Extract

Lisa Moses Leff’s The Archive Thief: The Man Who Salvaged French Jewish History in the Wake of the Holocaust is the story of Jewish scholar Zosa Szajkowski (1911–1978) and his impact on the recovery, collection, and archiving of European Jewish documentary heritage in the wake of the Holocaust. Szajkowski is particularly well known for his research on the history of the Jews in France since the seventeenth century. He has also gained a reputation as a notorious archive thief. Szajkowski’s motivations for his post-1945 thefts and the historical and institutional context in which they occurred form the thematic, intellectual, and ethical focus of Leff’s book. As much as a study of Szajkowski, this book is an analysis of the impact of what Raphael Lemkin would call Nazism’s “cultural genocide” on the politics, activism, and institutions of Jewish reconstruction in America and Europe after the Second World War.

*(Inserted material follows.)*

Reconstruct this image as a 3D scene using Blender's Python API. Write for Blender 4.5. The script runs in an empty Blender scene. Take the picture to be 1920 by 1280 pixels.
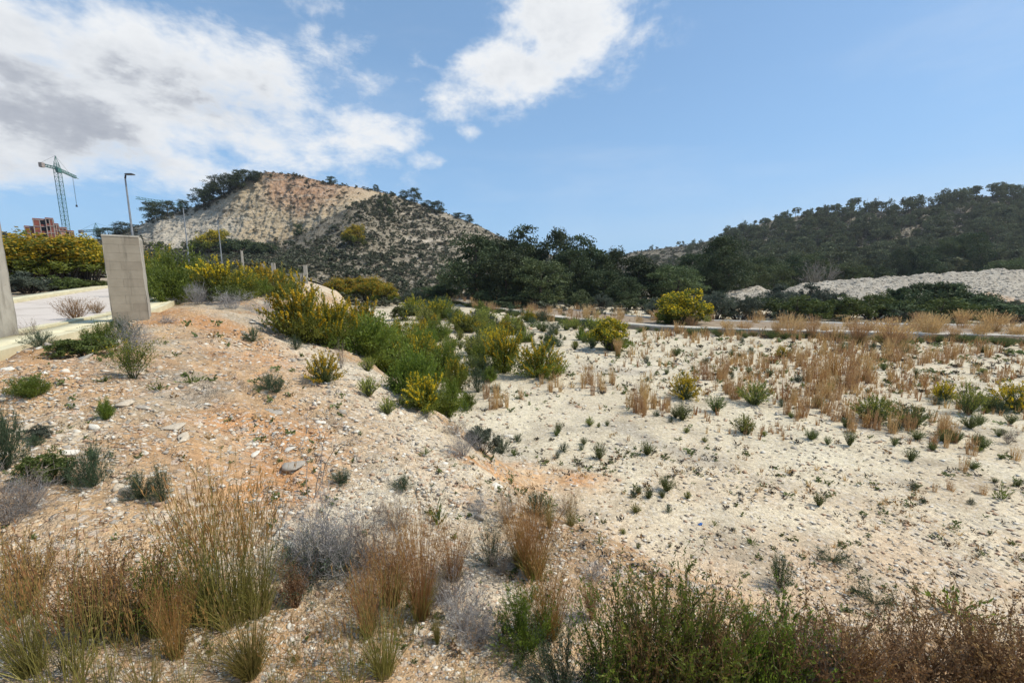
import bpy, math, random
import numpy as np

# ------------------------------------------------------------------ camera, sky, sun, exposure
scene = bpy.context.scene
COL = scene.collection
F = 760.0                                   # focal length in pixels of a 1920-wide frame
PITCH = math.atan((640 - 530) / F)          # the camera looks slightly down
CP, SP = math.cos(PITCH), math.sin(PITCH)
SUN_AZ, SUN_EL = math.radians(90), math.radians(52)     # azimuth clockwise from +Y (view direction)

cam_d = bpy.data.cameras.new('camera')
cam = bpy.data.objects.new('camera', cam_d)
COL.objects.link(cam)
cam_d.sensor_width = 36.0
cam_d.lens = 36.0 * F / 1920.0
cam_d.clip_start = 0.05
cam_d.clip_end = 9000
cam.location = (0, 0, 0)
cam.rotation_euler = (math.pi / 2 - PITCH, 0, 0)
scene.camera = cam

world = bpy.data.worlds.new('World')
scene.world = world
world.use_nodes = True
wn = world.node_tree
wn.nodes.clear()
sun_d = bpy.data.lights.new('sun', 'SUN')
sun_d.energy = 4.6
sun_d.angle = math.radians(0.55)
sun_d.color = (1.0, 0.94, 0.83)
sun = bpy.data.objects.new('sun', sun_d)
COL.objects.link(sun)
sdir = (math.sin(SUN_AZ) * math.cos(SUN_EL), math.cos(SUN_AZ) * math.cos(SUN_EL), math.sin(SUN_EL))
from mathutils import Vector
sun.rotation_euler = Vector(sdir).to_track_quat('Z', 'Y').to_euler()
sun.location = (40, 40, 80)
scene.view_settings.view_transform = 'Standard'
scene.view_settings.look = 'None'
scene.view_settings.exposure = 0.0
scene.view_settings.gamma = 1.0
scene.view_settings.use_curve_mapping = False
scene.cycles.max_bounces = 5
scene.cycles.transparent_max_bounces = 4
scene.cycles.use_denoising = True


class NB:
    """small helper to write node trees as expressions"""
    def __init__(s, nt):
        s.nt = nt
    def n(s, t, **kw):
        nd = s.nt.nodes.new(t)
        for k, v in kw.items():
            setattr(nd, k, v)
        return nd
    def setin(s, sock, v):
        if hasattr(v, 'is_output') or isinstance(v, bpy.types.NodeSocket):
            s.nt.links.new(v, sock)
        else:
            sock.default_value = v
    def m(s, op, a, b=None, c=None, clamp=False):
        nd = s.n('ShaderNodeMath', operation=op, use_clamp=clamp)
        s.setin(nd.inputs[0], a)
        if b is not None: s.setin(nd.inputs[1], b)
        if c is not None: s.setin(nd.inputs[2], c)
        return nd.outputs[0]
    def mix(s, f, a, b, mode='MIX'):
        nd = s.n('ShaderNodeMixRGB', blend_type=mode)
        s.setin(nd.inputs[0], f)
        for i, v in ((1, a), (2, b)):
            if isinstance(v, (tuple, list)): v = tuple(v) + (1,) * (4 - len(v))
            s.setin(nd.inputs[i], v)
        return nd.outputs[0]
    def ramp(s, f, stops, interp='LINEAR'):
        nd = s.n('ShaderNodeValToRGB')
        cr = nd.color_ramp
        cr.interpolation = interp
        while len(cr.elements) < len(stops): cr.elements.new(0.5)
        for e, (p, c) in zip(cr.elements, stops):
            e.position = p
            e.color = (tuple(c) + (1,))[:4] if isinstance(c, (tuple, list)) else (c, c, c, 1)
        s.setin(nd.inputs[0], f)
        return nd.outputs[0]
    def noise(s, vec, scale, detail=4, rough=0.55, dist=0.0, out=0):
        nd = s.n('ShaderNodeTexNoise')
        nd.inputs['Scale'].default_value = scale
        nd.inputs['Detail'].default_value = detail
        nd.inputs['Roughness'].default_value = rough
        nd.inputs['Distortion'].default_value = dist
        if vec is not None: s.setin(nd.inputs['Vector'], vec)
        return nd.outputs[out]
    def mr(s, v, a, b, c=0.0, d=1.0, smooth=True):
        nd = s.n('ShaderNodeMapRange', interpolation_type='SMOOTHSTEP' if smooth else 'LINEAR')
        for i, x in enumerate((v, a, b, c, d)): s.setin(nd.inputs[i], x)
        return nd.outputs[0]


# sky: Nishita blue with clouds laid over it as functions of the direction (azimuth, elevation)
W_ = NB(wn)
geo = W_.n('ShaderNodeTexCoord').outputs['Generated']
sky = W_.n('ShaderNodeTexSky')
sky.sky_type = 'NISHITA'
sky.sun_disc = False
sky.sun_elevation = SUN_EL
sky.sun_rotation = SUN_AZ
sky.air_density = 1.0
sky.dust_density = 0.7
sky.ozone_density = 2.0
sky.altitude = 50
sep = W_.n('ShaderNodeSeparateXYZ')
wn.links.new(geo, sep.inputs[0])
X_, Y_, Z_ = sep.outputs
AZ = W_.m('ARCTAN2', X_, Y_)
ELV = W_.m('ARCSINE', Z_)
# cloud lookup coordinates: a plane overhead would shear too much near the horizon, so use az / stretched el
def cvec(dx=0.0, dz=0.0, sx=1.0, sz=1.7):
    c = W_.n('ShaderNodeCombineXYZ')
    W_.setin(c.inputs[0], W_.m('MULTIPLY', W_.m('ADD', AZ, dx), sx))
    W_.setin(c.inputs[1], 3.1)
    W_.setin(c.inputs[2], W_.m('MULTIPLY', W_.m('ADD', ELV, dz), sz))
    return c.outputs[0]
def dirpx(px, py):
    x = (px - 960) / F; v = (640 - py) / F
    y = CP + SP * v; z = -SP + CP * v
    return math.atan2(x, y), math.atan2(z, math.hypot(x, y))
# (px, py, rx, ry, rotation deg, weight): the clouds of the photograph, by direction
BL = [(60, 215, 360, 150, 0, 1.15), (330, 175, 290, 105, -14, 1.1), (540, 200, 230, 78, -18, 1.0), (680, 235, 150, 42, -6, .85),
      (200, 300, 330, 66, -2, 1.0), (40, 70, 170, 80, -20, .9), (740, 250, 90, 26, -5, .6), (130, 345, 190, 26, 0, .55), (60, 378, 120, 14, 0, .45),
      (1070, 25, 150, 85, 4, 1.05), (970, 130, 185, 55, 14, 1.0), (845, 165, 80, 34, 18, .75), (830, 195, 70, 24, -25, .6), (1090, 100, 80, 45, 20, .75),
      (640, 95, 90, 45, 20, .52), (700, 190, 60, 26, -10, .5), (780, 103, 28, 22, 0, .7), (805, 300, 48, 17, 0, .85), (880, 250, 28, 18, 0, .7),
      (610, 10, 70, 26, 0, .62), (690, 170, 70, 40, 30, .6), (1200, 40, 40, 26, 0, .5), (590, 60, 50, 20, 30, .45), (1480, 316, 20, 8, 0, .45), (1240, 165, 40, 14, 0, .35), (675, 300, 22, 8, 0, .4), (200, 5, 120, 18, 0, .5), (1240, 84, 20, 10, 0, .35)]
mask = None
BA = [dirpx(b[0], b[1]) + (b[2] / F / (1 + ((b[0] - 960) / F) ** 2), b[3] / F / math.sqrt(1 + ((b[0] - 960) / F) ** 2), b[4], b[5]) for b in BL]
rs = random.Random(4)
for i in range(9):      # and the same sort of clouds where the photograph does not look
    a = math.radians(rs.choice([-1, 1]) * rs.uniform(75, 175)); e = math.radians(rs.uniform(12, 55))
    BA.append((a, e, rs.uniform(.2, .4), rs.uniform(.07, .16), rs.uniform(-15, 15), rs.uniform(.7, 1)))
for (a, e, ra, re, rot, wt) in BA:
    c, s_ = math.cos(math.radians(rot)), math.sin(math.radians(rot))
    da = W_.m('SUBTRACT', AZ, a); de = W_.m('SUBTRACT', ELV, e)
    u = W_.m('DIVIDE', W_.m('ADD', W_.m('MULTIPLY', da, c), W_.m('MULTIPLY', de, s_)), ra)
    v = W_.m('DIVIDE', W_.m('SUBTRACT', W_.m('MULTIPLY', de, c), W_.m('MULTIPLY', da, s_)), re)
    d2 = W_.m('ADD', W_.m('MULTIPLY', u, u), W_.m('MULTIPLY', v, v))
    g = W_.m('MULTIPLY', W_.m('EXPONENT', W_.m('MULTIPLY', d2, -0.9)), wt)
    mask = g if mask is None else W_.m('MAXIMUM', mask, g)
core = None
for (cx_, cy_, rx_, ry_) in [(150, 250, 330, 75), (40, 130, 120, 60), (420, 215, 170, 50), (60, 320, 260, 40), (60, 60, 90, 40)]:
    a0, e0 = dirpx(cx_, cy_)
    ra_, re_ = rx_ / F / (1 + ((cx_ - 960) / F) ** 2), ry_ / F / math.sqrt(1 + ((cx_ - 960) / F) ** 2)
    u = W_.m('DIVIDE', W_.m('SUBTRACT', AZ, a0), ra_); v = W_.m('DIVIDE', W_.m('SUBTRACT', ELV, e0), re_)
    g = W_.m('EXPONENT', W_.m('MULTIPLY', W_.m('ADD', W_.m('MULTIPLY', u, u), W_.m('MULTIPLY', v, v)), -1.0))
    core = g if core is None else W_.m('MAXIMUM', core, g)
n1 = W_.noise(cvec(), 6.2, 9, .62, .12)
n2 = W_.noise(cvec(sx=1.0, sz=2.2), 16.0, 7, .6)
dens = W_.m('ADD', mask, W_.m('ADD', W_.m('MULTIPLY', W_.m('SUBTRACT', n1, .5), 2.1), W_.m('MULTIPLY', W_.m('SUBTRACT', n2, .5), .55)))
alpha = W_.mr(dens, .30, .98)
alpha = W_.m('MULTIPLY', alpha, W_.mr(mask, .06, .36))
thin = W_.m('MULTIPLY', W_.mr(W_.noise(cvec(sx=.6, sz=2.6), 3.0, 6, .6, .3), .45, .85), .16)
alpha = W_.m('MAXIMUM', alpha, thin)
# light on the clouds comes from the upper right: compare the field with itself a little towards the sun
nl = W_.noise(cvec(dx=.03, dz=.045), 6.2, 6, .6, .12)
lit = W_.mr(W_.m('SUBTRACT', n1, nl), -.10, .13)
thick = W_.mr(W_.m('ADD', dens, W_.m('MULTIPLY', core, .28)), .66, 1.75)
shade = W_.m('MULTIPLY', thick, W_.m('SUBTRACT', 1.0, W_.m('MULTIPLY', lit, .62)), clamp=True)
ccol = W_.ramp(shade, [(0.0, (.92, .94, .96)), (.34, (.74, .77, .81)), (.6, (.50, .53, .59)), (1.0, (.36, .39, .46))])
skyc = W_.mix(1.0, sky.outputs[0], (.105, .125, .140), 'MULTIPLY')
# pale milky band low in the sky
hz = W_.mr(ELV, 0.0, .55, 1.0, 0.0)
skyc = W_.mix(W_.m('ADD', .40, W_.m('MULTIPLY', hz, .34)), skyc, (.36, .61, .93))
av, ev = dirpx(1750, 400)
vu = W_.m('DIVIDE', W_.m('SUBTRACT', AZ, av), .55); vv = W_.m('DIVIDE', W_.m('SUBTRACT', ELV, ev), .06)
veil = W_.m('EXPONENT', W_.m('MULTIPLY', W_.m('ADD', W_.m('MULTIPLY', vu, vu), W_.m('MULTIPLY', vv, vv)), -1.0))
veil = W_.m('MULTIPLY', W_.m('MULTIPLY', veil, .55), W_.mr(W_.noise(cvec(sx=.7, sz=3.0), 4.0, 5, .6), .25, .65))
skyc = W_.mix(veil, skyc, (.58, .72, .88))
fin = W_.mix(alpha, skyc, ccol)
below = W_.mr(ELV, -.06, -.01, 1.0, 0.0)
fin = W_.mix(below, fin, (.30, .28, .24))
bg = W_.n('ShaderNodeBackground')
wn.links.new(fin, bg.inputs[0])
bg.inputs[1].default_value = 1.0
wo = W_.n('ShaderNodeOutputWorld')
wn.links.new(bg.outputs[0], wo.inputs[0])

# ------------------------------------------------------------------ tools
def tag(o, label=None, cat=None, group=None, kind=None):
    if label: o['label'] = label
    if cat: o['category'] = cat
    if group: o['group'] = group
    if kind: o['kind'] = kind
    return o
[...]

In many respects, Szajkowski’s own life was as eventful as the French Revolutionary period so often addressed in his research. Szajkowski was born in Zaromb, Poland, and joined his two older brothers and sisters in Paris at the age of sixteen. There he worked for the Yiddish-language Communist press and met the Ukrainian émigré Jewish intellectuals Elias (Ilya) and Rebecca (Riva) Tcherikower. The Tcherikowers were synonymous with YIVO (Yidisher visnshaftlekher institut, an institution dedicated to the academic study of the Jewish people) and ignited Szajkowski’s passion for archiving and writing European Jewish history. During World War II, Szajkowski fought for the French Foreign Legion, was a paratrooper with the U.S. Army, and from July 1945 participated in the Allied occupation of Berlin. Leff’s chapter on this period evocatively chronicles the chaos of Berlin’s ravaged postwar cityscape and Szajkowski’s determined efforts to salvage and ship back to YIVO’s offices in New York any recovered Jewish communal documents or archival evidence of Nazi antisemitism. The cast of characters in this section of Leff’s book also suggests the extent to which various forms of Jewish cultural activism in the immediate postwar years would influence the future field of Holocaust studies. For example, Leff shows how Libe or Lucy Schildkret (also known by her married name, Lucy Dawidowicz) worked in a displaced persons camp and carried out cultural reconstruction on behalf of YIVO. Equally, in Paris, Léon Poliakov collected the documentary evidence of German occupation, while by 1950, Commission on European Jewish Cultural Reconstruction (JCR) representative Hannah Arendt was in conflict with the president of the Hamburg Jewish Community over where its archives ought to be preserved. The seeds of Holocaust scholarship were thus far removed from the ivory tower of Leopold von Ranke’s historical “objectivity.” Instead, resembling Leff’s reproduction photograph of Szajkowski rummaging through the documentary remains of Berlin’s Nazi Propaganda Ministry (131–132), the founding figures of Holocaust studies such as Dawidowicz, Poliakov, and Arendt were intellectually shaped by the physical, emotional, and existential experience of the rubble, debris, and barbed wire of Europe’s ruins.